Ce soir, les sénateurs ont adopté l’article 20 visant à limiter le poids des nullités « provoquées » par certains avocats de narcotrafiquants, « lorsque la cause de nullité résulte d’une manœuvre ou d’une négligence de la personne mise en cause ».

« À aucun moment les avocats n’ont été accusés d’être complices des narcotrafiquants »

Un amendement de la commission des lois est venu préciser cet article. « Des avocats se sont offusqués » […] à aucun moment les avocats n’ont été accusés d’être complices des narcotrafiquants […] Le rôle d’un avocat, c’est de défendre son client. Et les clients sont rarement innocents. C’est ainsi », a estimé la rapporteure LR du texte, Muriel Jourda, provoquant quelques exclamations sur les bancs de l’hémicycle. « S’il n’y avait que des innocents, on n’aurait nul besoin d’avocats », a-t-elle maintenu.

La rapporteure a indiqué que la commission d’enquête sur le narcotrafic avait pu constater que « ces manœuvres ont pu être possibles par un embouteillement des greffes, un courrier envoyé à une adresse imprécise… », c’est pourquoi l’amendement précise certains points dans le code de procédure pénale. Il interdit, par exemple, la désignation de l’avocat « chef de file » par lettre recommandée avec accusé de réception, dans les affaires de criminalité organisée. Il prévoit aussi que le dernier mémoire déposé par les parties doit reprendre l’ensemble des moyens de nullité, pour garantir la clarté des débats, ou encore il rejette les nullités fondées sur des moyens de communication non agréés, comme EncroChat et Sky ECC.

Le garde des Sceaux, Gérald Darmanin a souhaité, sans succès, sous-amender ces dispositions afin de corriger un peu plus « les lacunes » du code. Il souhaitait notamment réduire le délai pour déposer une requête en nullité au cours de l’instruction judiciaire à 3 mois contre 6 mois actuellement. « Dans un but purement dilatoire, certains attendent le dernier jour pour déposer une requête en nullité concernant un acte de l’information judiciaire. De telles pratiques allongent considérablement les délais de traitement des procédures et fragilisent les enquêtes », justifie-t-il.

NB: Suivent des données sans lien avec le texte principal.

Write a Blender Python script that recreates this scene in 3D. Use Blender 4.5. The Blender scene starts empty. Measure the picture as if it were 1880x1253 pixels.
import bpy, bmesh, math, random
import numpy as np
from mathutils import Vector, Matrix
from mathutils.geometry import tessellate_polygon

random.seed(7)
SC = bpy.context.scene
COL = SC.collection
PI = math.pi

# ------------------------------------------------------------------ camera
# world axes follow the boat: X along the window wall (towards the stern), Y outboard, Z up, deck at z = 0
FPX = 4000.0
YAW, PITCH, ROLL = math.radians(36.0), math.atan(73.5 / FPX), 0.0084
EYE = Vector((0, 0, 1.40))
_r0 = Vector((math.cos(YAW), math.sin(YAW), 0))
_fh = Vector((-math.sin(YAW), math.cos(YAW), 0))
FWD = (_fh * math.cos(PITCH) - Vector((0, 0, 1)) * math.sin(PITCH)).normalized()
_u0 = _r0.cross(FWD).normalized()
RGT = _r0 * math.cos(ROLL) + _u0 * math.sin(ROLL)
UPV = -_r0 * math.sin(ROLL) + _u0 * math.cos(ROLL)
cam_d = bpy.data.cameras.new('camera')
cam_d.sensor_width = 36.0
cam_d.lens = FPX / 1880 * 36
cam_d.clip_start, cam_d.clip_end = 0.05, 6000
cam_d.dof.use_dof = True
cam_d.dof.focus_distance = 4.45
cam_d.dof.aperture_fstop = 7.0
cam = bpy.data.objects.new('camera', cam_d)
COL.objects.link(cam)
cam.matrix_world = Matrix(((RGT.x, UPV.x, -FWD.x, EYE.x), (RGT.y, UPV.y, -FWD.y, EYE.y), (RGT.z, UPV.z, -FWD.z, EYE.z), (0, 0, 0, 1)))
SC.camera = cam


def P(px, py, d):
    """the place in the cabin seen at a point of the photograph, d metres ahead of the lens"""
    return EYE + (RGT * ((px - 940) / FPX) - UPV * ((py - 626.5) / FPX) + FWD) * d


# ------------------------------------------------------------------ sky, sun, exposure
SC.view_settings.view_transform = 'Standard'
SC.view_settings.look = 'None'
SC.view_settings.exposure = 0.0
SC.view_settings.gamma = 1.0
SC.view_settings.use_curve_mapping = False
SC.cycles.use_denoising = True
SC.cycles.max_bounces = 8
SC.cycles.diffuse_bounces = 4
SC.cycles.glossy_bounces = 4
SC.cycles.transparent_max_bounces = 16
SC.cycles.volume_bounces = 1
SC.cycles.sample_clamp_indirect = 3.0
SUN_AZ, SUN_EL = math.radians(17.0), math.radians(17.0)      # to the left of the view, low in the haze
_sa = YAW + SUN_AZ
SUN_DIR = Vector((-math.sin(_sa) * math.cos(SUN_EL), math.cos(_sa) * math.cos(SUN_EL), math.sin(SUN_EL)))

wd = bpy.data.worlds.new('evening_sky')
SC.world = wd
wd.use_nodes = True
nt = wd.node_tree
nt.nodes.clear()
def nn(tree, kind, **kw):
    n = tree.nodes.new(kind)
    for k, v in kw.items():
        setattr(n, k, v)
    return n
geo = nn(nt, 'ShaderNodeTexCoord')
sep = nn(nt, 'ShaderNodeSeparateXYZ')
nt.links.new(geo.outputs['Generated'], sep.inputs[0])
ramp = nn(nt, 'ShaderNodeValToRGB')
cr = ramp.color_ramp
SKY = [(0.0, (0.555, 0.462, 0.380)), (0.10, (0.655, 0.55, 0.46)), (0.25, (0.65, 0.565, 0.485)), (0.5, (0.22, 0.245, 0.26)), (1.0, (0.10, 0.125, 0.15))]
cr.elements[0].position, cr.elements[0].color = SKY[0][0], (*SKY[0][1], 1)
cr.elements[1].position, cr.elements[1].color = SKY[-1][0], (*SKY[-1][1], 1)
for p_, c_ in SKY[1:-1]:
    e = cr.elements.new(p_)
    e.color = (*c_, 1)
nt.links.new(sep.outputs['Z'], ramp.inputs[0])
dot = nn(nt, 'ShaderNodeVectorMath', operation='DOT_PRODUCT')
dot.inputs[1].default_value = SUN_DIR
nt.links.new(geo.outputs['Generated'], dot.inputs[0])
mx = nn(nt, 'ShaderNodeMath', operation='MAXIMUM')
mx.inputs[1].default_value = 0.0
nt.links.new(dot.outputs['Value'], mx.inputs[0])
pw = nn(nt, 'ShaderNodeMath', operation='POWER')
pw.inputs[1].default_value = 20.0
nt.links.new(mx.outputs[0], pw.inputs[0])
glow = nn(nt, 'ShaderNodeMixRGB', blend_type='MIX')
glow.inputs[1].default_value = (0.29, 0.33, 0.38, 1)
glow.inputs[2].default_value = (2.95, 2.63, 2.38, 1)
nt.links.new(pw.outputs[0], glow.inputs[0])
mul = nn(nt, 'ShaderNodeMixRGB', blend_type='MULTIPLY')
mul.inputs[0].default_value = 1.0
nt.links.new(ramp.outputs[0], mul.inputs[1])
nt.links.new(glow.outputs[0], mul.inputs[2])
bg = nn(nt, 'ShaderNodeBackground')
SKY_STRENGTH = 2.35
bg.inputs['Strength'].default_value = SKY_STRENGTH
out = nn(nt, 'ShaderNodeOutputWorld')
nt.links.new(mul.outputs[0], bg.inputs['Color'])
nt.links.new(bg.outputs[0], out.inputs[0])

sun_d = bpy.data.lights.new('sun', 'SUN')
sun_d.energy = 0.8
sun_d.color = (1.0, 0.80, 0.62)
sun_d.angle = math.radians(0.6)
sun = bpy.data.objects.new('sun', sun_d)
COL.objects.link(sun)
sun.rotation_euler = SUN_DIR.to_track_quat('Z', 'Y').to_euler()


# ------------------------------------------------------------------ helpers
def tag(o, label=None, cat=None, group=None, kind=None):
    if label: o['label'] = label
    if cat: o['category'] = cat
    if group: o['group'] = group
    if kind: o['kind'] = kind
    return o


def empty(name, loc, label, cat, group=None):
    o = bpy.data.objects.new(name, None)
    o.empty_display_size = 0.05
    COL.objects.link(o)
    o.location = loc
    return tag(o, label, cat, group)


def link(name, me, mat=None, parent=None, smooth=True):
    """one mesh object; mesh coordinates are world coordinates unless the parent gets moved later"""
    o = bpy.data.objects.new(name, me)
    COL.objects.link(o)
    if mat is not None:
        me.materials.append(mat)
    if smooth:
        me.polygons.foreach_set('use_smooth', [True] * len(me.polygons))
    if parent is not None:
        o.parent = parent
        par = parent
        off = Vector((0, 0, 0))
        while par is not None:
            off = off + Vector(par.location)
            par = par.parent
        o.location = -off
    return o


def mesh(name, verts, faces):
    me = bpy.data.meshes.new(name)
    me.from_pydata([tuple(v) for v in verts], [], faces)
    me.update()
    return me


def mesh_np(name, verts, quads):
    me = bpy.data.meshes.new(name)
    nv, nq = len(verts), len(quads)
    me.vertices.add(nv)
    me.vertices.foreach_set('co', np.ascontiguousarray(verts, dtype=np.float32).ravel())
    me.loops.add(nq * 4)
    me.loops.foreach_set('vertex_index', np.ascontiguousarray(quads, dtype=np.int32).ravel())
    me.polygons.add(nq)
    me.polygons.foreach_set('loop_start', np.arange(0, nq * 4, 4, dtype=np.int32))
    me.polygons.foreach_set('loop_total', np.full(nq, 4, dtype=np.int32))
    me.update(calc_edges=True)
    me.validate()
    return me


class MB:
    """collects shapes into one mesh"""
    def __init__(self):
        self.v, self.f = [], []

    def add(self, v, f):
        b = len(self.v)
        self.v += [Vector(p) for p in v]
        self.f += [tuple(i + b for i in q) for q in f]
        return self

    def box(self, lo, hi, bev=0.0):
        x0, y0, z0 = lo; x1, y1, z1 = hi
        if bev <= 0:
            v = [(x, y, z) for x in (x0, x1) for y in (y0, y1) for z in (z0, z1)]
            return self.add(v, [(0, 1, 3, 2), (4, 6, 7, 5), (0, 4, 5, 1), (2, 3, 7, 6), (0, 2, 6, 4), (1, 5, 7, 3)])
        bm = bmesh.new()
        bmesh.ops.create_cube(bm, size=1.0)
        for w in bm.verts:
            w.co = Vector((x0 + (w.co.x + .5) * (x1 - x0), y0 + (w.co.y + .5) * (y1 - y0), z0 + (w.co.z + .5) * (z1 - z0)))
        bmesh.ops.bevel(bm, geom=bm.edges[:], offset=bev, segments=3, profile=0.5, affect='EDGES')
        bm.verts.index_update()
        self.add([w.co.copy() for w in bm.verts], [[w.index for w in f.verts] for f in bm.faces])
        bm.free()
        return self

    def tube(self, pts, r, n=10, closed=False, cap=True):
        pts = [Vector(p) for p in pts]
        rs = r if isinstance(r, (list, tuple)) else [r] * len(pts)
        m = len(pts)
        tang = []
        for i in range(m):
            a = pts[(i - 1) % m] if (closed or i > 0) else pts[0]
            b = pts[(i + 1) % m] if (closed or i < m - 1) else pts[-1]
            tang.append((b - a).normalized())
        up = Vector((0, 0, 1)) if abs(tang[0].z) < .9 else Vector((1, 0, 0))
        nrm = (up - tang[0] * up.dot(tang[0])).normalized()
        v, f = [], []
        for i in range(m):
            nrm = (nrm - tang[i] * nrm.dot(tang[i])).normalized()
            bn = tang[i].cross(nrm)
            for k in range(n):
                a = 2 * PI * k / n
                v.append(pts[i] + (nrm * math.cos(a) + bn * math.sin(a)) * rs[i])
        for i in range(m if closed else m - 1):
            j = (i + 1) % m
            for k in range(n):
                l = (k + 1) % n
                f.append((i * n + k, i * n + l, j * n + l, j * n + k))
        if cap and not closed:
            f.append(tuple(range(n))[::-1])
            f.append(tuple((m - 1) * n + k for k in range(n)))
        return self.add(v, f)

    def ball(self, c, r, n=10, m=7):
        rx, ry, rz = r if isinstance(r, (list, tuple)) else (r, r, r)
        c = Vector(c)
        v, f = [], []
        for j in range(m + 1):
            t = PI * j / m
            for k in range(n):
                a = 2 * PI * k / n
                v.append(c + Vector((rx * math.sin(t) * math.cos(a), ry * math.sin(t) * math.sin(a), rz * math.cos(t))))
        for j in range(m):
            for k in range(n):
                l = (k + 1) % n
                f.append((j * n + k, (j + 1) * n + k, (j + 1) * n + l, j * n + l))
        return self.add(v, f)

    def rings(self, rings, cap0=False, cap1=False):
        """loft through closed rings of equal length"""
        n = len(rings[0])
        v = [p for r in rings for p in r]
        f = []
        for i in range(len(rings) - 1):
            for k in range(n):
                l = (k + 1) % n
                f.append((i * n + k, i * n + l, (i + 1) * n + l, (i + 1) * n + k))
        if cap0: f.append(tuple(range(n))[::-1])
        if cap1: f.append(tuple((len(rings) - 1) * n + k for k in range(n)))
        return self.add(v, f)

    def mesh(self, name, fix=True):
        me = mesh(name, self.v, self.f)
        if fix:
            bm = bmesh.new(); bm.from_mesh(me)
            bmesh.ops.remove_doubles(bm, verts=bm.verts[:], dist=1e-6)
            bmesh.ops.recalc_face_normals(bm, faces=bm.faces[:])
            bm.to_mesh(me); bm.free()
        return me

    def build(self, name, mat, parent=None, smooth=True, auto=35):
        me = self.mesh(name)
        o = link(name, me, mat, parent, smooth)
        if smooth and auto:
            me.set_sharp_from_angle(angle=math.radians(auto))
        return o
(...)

« On parle de gens qui sont en détention provisoire pour une affaire de criminalité organisée, la menace de sécurité publique numéro 1 […] Passer de 6 mois à 3 mois, ce n’est pas la suppression des droits de la défense », a-t-il appuyé.

L’avocat pénaliste et sénateur LR, Francis Szpiner n’était pas de cet avis. « La première chose pour déposer une requête en nullité, c’est d’avoir la copie du dossier. Pour que les greffiers puissent vous obtenir le dossier en disque, ça prend au moins un mois et demi […] En trois mois, vous ne pouvez pas exercer les droits de la défense », a-t-il estimé.